Add to that fresh concern over hydraulic fracturing or "fracking" techniques - that is, pumping chemicals and water deep underground to release gas deposits.
"We have a lot of natural gas here in this country," Obama said recently. "The problem is, is that extracting it from the ground, the technologies aren't as developed as we'd like and so there are some concerns that it might create pollution in our groundwater. So we've got to make sure that if we're going to do it, we do it in a way that doesn't poison people."
Ebell calls hydraulic fracturing "a really bogus issue." Nobody ever noticed that it was contaminating groundwater. Only very recently did people start saying it's a disaster. There is really no evidence."
Environmentalists can appreciate gains on some fronts:
Negotiations are under way at the World Trade Organization on new rules on fisheries subsidies, which should discourage some of the overfishing of the seas.

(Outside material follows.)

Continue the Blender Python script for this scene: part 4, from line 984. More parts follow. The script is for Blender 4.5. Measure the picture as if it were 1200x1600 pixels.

Electric cars and trucks are being seen more and more in the streets.
The demand for electric power is not rising as fast as once predicted, as society and industry look for ever more efficiencies.
Yes, the air is much cleaner now than at the birth of the green movement - but not yet pure enough, doctors say.
And those red-winged blackbirds that plunged dead over Beebe, Ark.?
Scientists studied their innards and know for sure it wasn't poison. Some think the flock was hit by lightning or high-altitude hail.
Just a bit of bad luck, it seems, in a world seemingly full of ecological bad tidings.